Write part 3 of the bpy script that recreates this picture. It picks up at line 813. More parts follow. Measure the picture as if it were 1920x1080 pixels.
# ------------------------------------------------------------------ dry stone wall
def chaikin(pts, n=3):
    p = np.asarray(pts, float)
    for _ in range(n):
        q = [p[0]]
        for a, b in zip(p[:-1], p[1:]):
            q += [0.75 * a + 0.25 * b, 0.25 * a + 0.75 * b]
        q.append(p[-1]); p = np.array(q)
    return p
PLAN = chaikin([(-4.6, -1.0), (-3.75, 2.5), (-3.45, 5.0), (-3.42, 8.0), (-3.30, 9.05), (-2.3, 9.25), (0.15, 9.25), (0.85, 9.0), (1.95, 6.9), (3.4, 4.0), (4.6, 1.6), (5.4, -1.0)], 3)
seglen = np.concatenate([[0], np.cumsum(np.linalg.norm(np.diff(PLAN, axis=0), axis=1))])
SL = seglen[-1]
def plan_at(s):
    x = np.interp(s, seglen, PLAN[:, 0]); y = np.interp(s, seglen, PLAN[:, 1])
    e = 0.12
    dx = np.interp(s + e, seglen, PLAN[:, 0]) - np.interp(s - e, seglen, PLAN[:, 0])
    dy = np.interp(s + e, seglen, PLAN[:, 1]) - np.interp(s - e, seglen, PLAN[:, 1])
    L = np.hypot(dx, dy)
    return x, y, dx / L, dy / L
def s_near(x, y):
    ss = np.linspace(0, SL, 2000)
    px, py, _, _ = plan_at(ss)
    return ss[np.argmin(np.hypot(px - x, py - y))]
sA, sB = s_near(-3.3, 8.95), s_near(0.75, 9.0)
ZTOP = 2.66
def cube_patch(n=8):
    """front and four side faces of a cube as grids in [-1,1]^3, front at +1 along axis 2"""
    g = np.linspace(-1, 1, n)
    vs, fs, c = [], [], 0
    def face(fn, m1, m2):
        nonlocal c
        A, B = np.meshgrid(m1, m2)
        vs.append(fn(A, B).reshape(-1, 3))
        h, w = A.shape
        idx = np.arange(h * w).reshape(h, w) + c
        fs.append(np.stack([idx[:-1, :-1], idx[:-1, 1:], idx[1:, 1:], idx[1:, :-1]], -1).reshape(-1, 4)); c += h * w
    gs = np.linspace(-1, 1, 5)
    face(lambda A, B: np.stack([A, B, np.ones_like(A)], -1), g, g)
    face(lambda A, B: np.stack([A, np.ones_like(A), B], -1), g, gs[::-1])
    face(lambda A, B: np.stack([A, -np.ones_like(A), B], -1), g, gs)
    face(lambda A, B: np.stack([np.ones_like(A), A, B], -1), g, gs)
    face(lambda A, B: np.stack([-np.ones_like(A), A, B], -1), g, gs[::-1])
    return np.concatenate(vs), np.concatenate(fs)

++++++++

* Written instruction:
Reproduce the listing in full. Keep it exactly as written.

* Complete output:
Write part 3 of the bpy script that recreates this picture. It picks up at line 813. More parts follow. Measure the picture as if it were 1920x1080 pixels.
# ------------------------------------------------------------------ dry stone wall
def chaikin(pts, n=3):
    p = np.asarray(pts, float)
    for _ in range(n):
        q = [p[0]]
        for a, b in zip(p[:-1], p[1:]):
            q += [0.75 * a + 0.25 * b, 0.25 * a + 0.75 * b]
        q.append(p[-1]); p = np.array(q)
    return p
PLAN = chaikin([(-4.6, -1.0), (-3.75, 2.5), (-3.45, 5.0), (-3.42, 8.0), (-3.30, 9.05), (-2.3, 9.25), (0.15, 9.25), (0.85, 9.0), (1.95, 6.9), (3.4, 4.0), (4.6, 1.6), (5.4, -1.0)], 3)
seglen = np.concatenate([[0], np.cumsum(np.linalg.norm(np.diff(PLAN, axis=0), axis=1))])
SL = seglen[-1]
def plan_at(s):
    x = np.interp(s, seglen, PLAN[:, 0]); y = np.interp(s, seglen, PLAN[:, 1])
    e = 0.12
    dx = np.interp(s + e, seglen, PLAN[:, 0]) - np.interp(s - e, seglen, PLAN[:, 0])
    dy = np.interp(s + e, seglen, PLAN[:, 1]) - np.interp(s - e, seglen, PLAN[:, 1])
    L = np.hypot(dx, dy)
    return x, y, dx / L, dy / L
def s_near(x, y):
    ss = np.linspace(0, SL, 2000)
    px, py, _, _ = plan_at(ss)
    return ss[np.argmin(np.hypot(px - x, py - y))]
sA, sB = s_near(-3.3, 8.95), s_near(0.75, 9.0)
ZTOP = 2.66
def cube_patch(n=8):
    """front and four side faces of a cube as grids in [-1,1]^3, front at +1 along axis 2"""
    g = np.linspace(-1, 1, n)
    vs, fs, c = [], [], 0
    def face(fn, m1, m2):
        nonlocal c
        A, B = np.meshgrid(m1, m2)
        vs.append(fn(A, B).reshape(-1, 3))
        h, w = A.shape
        idx = np.arange(h * w).reshape(h, w) + c
        fs.append(np.stack([idx[:-1, :-1], idx[:-1, 1:], idx[1:, 1:], idx[1:, :-1]], -1).reshape(-1, 4)); c += h * w
    gs = np.linspace(-1, 1, 5)
    face(lambda A, B: np.stack([A, B, np.ones_like(A)], -1), g, g)
    face(lambda A, B: np.stack([A, np.ones_like(A), B], -1), g, gs[::-1])
    face(lambda A, B: np.stack([A, -np.ones_like(A), B], -1), g, gs)
    face(lambda A, B: np.stack([np.ones_like(A), A, B], -1), g, gs)
    face(lambda A, B: np.stack([-np.ones_like(A), A, B], -1), g, gs[::-1])
    return np.concatenate(vs), np.concatenate(fs)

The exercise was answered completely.